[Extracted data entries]

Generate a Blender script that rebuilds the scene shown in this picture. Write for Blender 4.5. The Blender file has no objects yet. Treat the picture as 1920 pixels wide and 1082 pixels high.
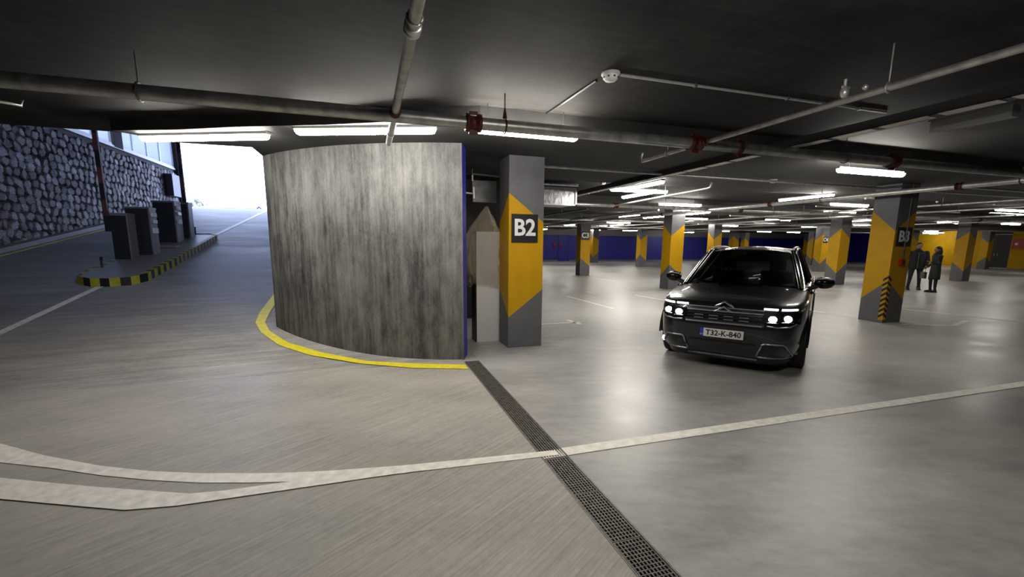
import bpy, bmesh, math, random
from mathutils import Vector, Matrix
random.seed(7)
S = bpy.context.scene
COL = S.collection
# ---------------------------------------------------------------- camera
cam_d = bpy.data.cameras.new('camera')
cam_d.lens = 15.508; cam_d.sensor_width = 36; cam_d.sensor_fit = 'HORIZONTAL'
cam_d.shift_y = 54.65 / 1920.0
cam_d.clip_start = 0.05; cam_d.clip_end = 500
cam = bpy.data.objects.new('camera', cam_d); COL.objects.link(cam)
_R = Vector((0.95197, -0.30609, 0.008023)).normalized()
_F = Vector((0.303143, 0.938471, -0.165457)).normalized()
_U = _R.cross(_F).normalized()
_M = Matrix(((_R.x, _U.x, -_F.x, 0), (_R.y, _U.y, -_F.y, 0), (_R.z, _U.z, -_F.z, 1.65), (0, 0, 0, 1)))
cam.matrix_world = _M
S.camera = cam
# ---------------------------------------------------------------- world, exposure
W = bpy.data.worlds.new('sky'); S.world = W; W.use_nodes = True
bg = W.node_tree.nodes['Background']
bg.inputs[0].default_value = (0.52, 0.63, 1.0, 1); bg.inputs[1].default_value = 8.5
S.view_settings.view_transform = 'Standard'; S.view_settings.look = 'None'
S.view_settings.exposure = 0.0; S.view_settings.gamma = 1.0
S.view_settings.use_curve_mapping = False
LAMP = 80.0            # emission of every fluorescent fitting
S.cycles.max_bounces = 6; S.cycles.diffuse_bounces = 3; S.cycles.glossy_bounces = 3
S.cycles.transparent_max_bounces = 8
S.cycles.sample_clamp_indirect = 4.0
S.cycles.use_denoising = True
S.cycles.caustics_reflective = False; S.cycles.caustics_refractive = False

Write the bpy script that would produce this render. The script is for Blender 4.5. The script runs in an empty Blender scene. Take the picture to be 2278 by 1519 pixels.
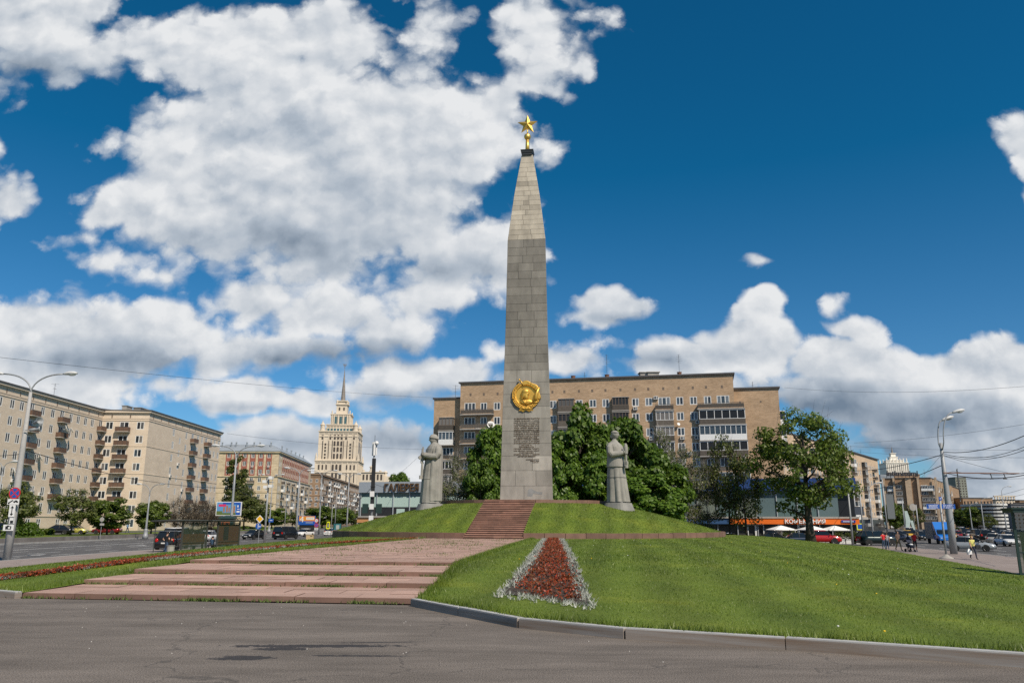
import bpy, bmesh, math, random
import numpy as np
from mathutils import Vector, Matrix, geometry
PI = math.pi; R = math.radians
sc = bpy.context.scene
COL = sc.collection
random.seed(7); RNG = np.random.default_rng(7)

# ------------------------------------------------------------------ camera
F = 1740.0; PITCH = R(13.0); ROLL = R(0.2); EYE = Vector((0, 0, 1.6))
cam_data = bpy.data.cameras.new('camera'); cam = bpy.data.objects.new('camera', cam_data); COL.objects.link(cam)
cam_data.sensor_width = 36.0; cam_data.lens = F / 2278 * 36.0; cam_data.clip_end = 8000; cam_data.clip_start = 0.1
cam.matrix_world = Matrix.Translation(EYE) @ Matrix.Rotation(PI / 2 + PITCH, 4, 'X') @ Matrix.Rotation(ROLL, 4, 'Z')
sc.camera = cam
CR = (Matrix.Rotation(PI / 2 + PITCH, 3, 'X') @ Matrix.Rotation(ROLL, 3, 'Z'))
def ray(px, py): return CR @ Vector(((px - 1139) / F, -(py - 759.5) / F, -1.0))
def G(px, py, z):
    d = ray(px, py); return EYE + d * ((z - EYE.z) / d.z)
def D(px, py, Y):
    d = ray(px, py); return EYE + d * (Y / d.y)
def XZ(px, py, Y):
    p = D(px, py, Y); return p.x, p.z

# ------------------------------------------------------------------ light
SUN_EL, SUN_AZ = R(46), R(36)          # azimuth measured to the right from straight behind the camera
sun_dir = Vector((math.sin(SUN_AZ) * math.cos(SUN_EL), -math.cos(SUN_AZ) * math.cos(SUN_EL), math.sin(SUN_EL)))
sl = bpy.data.lights.new('sun', 'SUN'); sl.energy = 5.0; sl.angle = R(0.5); sl.color = (1.0, 0.88, 0.735)
so = bpy.data.objects.new('sun', sl); COL.objects.link(so)
so.rotation_euler = sun_dir.to_track_quat('Z', 'Y').to_euler()
sc.view_settings.view_transform = 'Standard'; sc.view_settings.look = 'None'
sc.view_settings.gamma = 1; sc.view_settings.use_curve_mapping = False
sc.view_settings.exposure = 0.0
sc.cycles.max_bounces = 5; sc.cycles.diffuse_bounces = 2; sc.cycles.glossy_bounces = 2
sc.cycles.transmission_bounces = 3; sc.cycles.transparent_max_bounces = 6
sc.cycles.use_denoising = False; sc.cycles.caustics_reflective = False; sc.cycles.caustics_refractive = False; sc.cycles.sample_clamp_indirect = 4.0

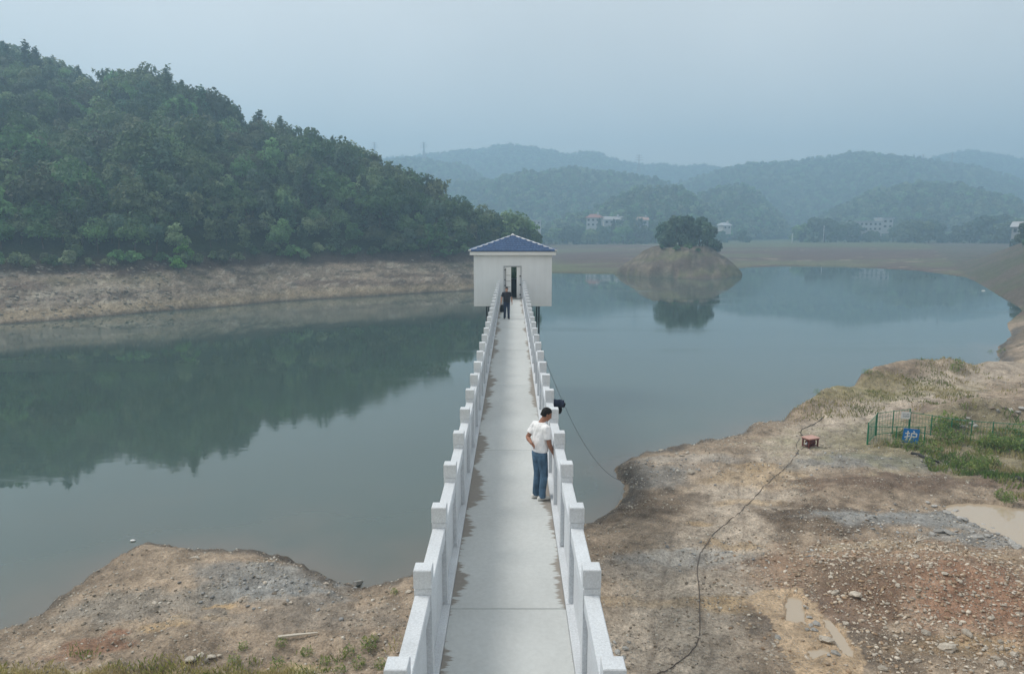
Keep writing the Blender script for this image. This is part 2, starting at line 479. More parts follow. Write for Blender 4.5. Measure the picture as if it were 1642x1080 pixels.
    # ---- far flats, island and right bank
    farm = sm((y - 85) / 20) * (s > -25)
    band = fbm(x * .012, y * .085, 4, 81); b2 = fbm(x * .05, y * .4, 3, 82)
    base = np.array((.105, .070, .058))[None] * (1 + .3 * b2)[:, None]
    C = C * (1 - farm[:, None]) + base * farm[:, None]
    blend((.115, .125, .062), farm * sm((band - .02) / .25) * .8)
    blend((.27, .225, .17), farm * sm((b2 - .32) / .12) * sm((fbm(x * .02, y * .2, 3, 84) - .1) / .2) * .9)
    blend((.095, .125, .055), farm * sm((s - 105) / 40) * .7)
    lg = farm * np.exp(-((s - 6) / 8) ** 2) * sm((fbm(x * .02, y * .05, 3, 85) + .1) / .3) * (y > 190)
    blend((.13, .135, .07), lg * .9)
    lg = farm * (x < 36) * np.exp(-((s - 9) / 9) ** 2) * (y > 190)
    blend((.12, .135, .07), lg * .7)
    rr = np.hypot((x - ISL[0]) / 15.5, (y - ISL[1]) / 17.0)
    blend((.108, .083, .064), sm((1.2 - rr) / .1) * .9); blend((.22, .185, .135), sm((1.2 - rr) / .1) * sm((fbm(x * .5, z * 1.5 + y * .2, 3, 89) - .1) / .2) * .7)
    blend((.115, .125, .055), sm((1.2 - rr) / .1) * sm((fbm(x * .1, y * .1 + z * .9, 3, 86) - .1) / .2) * .6)
    q = (x - 83) * .884 - (y - 116) * .468
    rb = sm((q + 1) / 2) * (y > 85)
    blend((.098, .080, .062), rb * .95)
    blend((.060, .075, .036), rb * sm((fbm(x * .12, y * .12, 4, 87) - .0) / .25) * .6)
    st = np.abs(np.sin(q * .55 + 2.2 * fbm(x * .03, y * .03, 2, 88)))
    blend((.095, .078, .062), rb * sm((.22 - st) / .2) * .6)
    blend((.05, .075, .03), sm((far - 480) / 60))
    blend((.06, .07, .05), ((s < -.6) & (z < -.02)) * 1.0)
    C = np.clip(C, .01, .9)
    col = np.concatenate([C, wet[:, None]], 1)
    me = np_mesh('ground', np.stack([x, y, z], 1), grid_faces(len(th), len(r)), col)
    me.polygons.foreach_set('use_smooth', [True] * len(me.polygons))
    return me

def soil_material(name, peb=True, fine=9.0, dist=.03):
    m = mat(name, (.2, .2, .2), .92, .2); t = NT(m); p = t.pos()
    a = t.attr('col')
    f = t.math('MULTIPLY', t.map(t.noise(p, fine * 1.4, 6, .85), .34, .66, .5, 1.5), t.map(t.noise(p, fine * .17, 6, .75), .34, .66, .68, 1.32))
    c = t.mix(1.0, a.outputs['Color'], f, 'MULTIPLY')
    hgt = t.noise(p, fine * .8, 6, .8)
    if peb:
        vo = t.n('ShaderNodeTexVoronoi'); vo.inputs['Scale'].default_value = 15.0; vo.inputs['Randomness'].default_value = 1.0
        wv = t.n('ShaderNodeVectorMath', operation='ADD'); t.l(p, wv.inputs[0]); nz = t.n('ShaderNodeTexNoise'); nz.inputs['Scale'].default_value = 6; t.l(p, nz.inputs['Vector']); t.l(t.scalev(nz.outputs['Color'], (.022, .022, .022)), wv.inputs[1]); t.l(wv.outputs[0], vo.inputs['Vector'])
        big = t.map(t.noise(p, .8, 4, .65), .38, .6, .15, 1)
        sepc = t.n('ShaderNodeSeparateColor'); t.l(vo.outputs['Color'], sepc.inputs[0])
        on = t.math('MULTIPLY', t.map(sepc.outputs[0], .42, .46, 0, 1), t.map(vo.outputs['Distance'], .25, .36, 1, 0))
        on = t.math('MULTIPLY', on, big)
        tint = t.mix(sepc.outputs[1], (.15, .13, .11), (.56, .51, .45))
        c = t.mix(t.math('MULTIPLY', on, .85), c, tint)
        hgt = t.math('ADD', hgt, t.math('MULTIPLY', on, .8))
    t.color(c)
    t.l(t.map(a.outputs['Alpha'], 0, 1, .95, .28), t.b.inputs['Roughness'])
    hgt = t.math('ADD', t.math('MULTIPLY', hgt, dist * 1.0), t.math('MULTIPLY', t.noise(p, fine * .28, 5, .7), dist * 3.2))
    t.bump(hgt, 1.0, 1.0)
    return m
M['soil'] = soil_material('soil')
ground = tag(link('ground', ground_sheet(), M['soil']), kind='structure')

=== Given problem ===
Pull out all lines of the data with the string "Write".

=== Response to this exercise ===
Generate a Blender script that rebuilds the scene shown in this picture. Write for Blender 4.5. The Blender file has no objects yet. Treat the picture as 1920 pixels wide and 1082 pixels high.
Write the bpy script that would produce this render. The script is for Blender 4.5. The script runs in an empty Blender scene. Take the picture to be 2278 by 1519 pixels.
Keep writing the Blender script for this image. This is part 2, starting at line 479. More parts follow. Write for Blender 4.5. Measure the picture as if it were 1642x1080 pixels.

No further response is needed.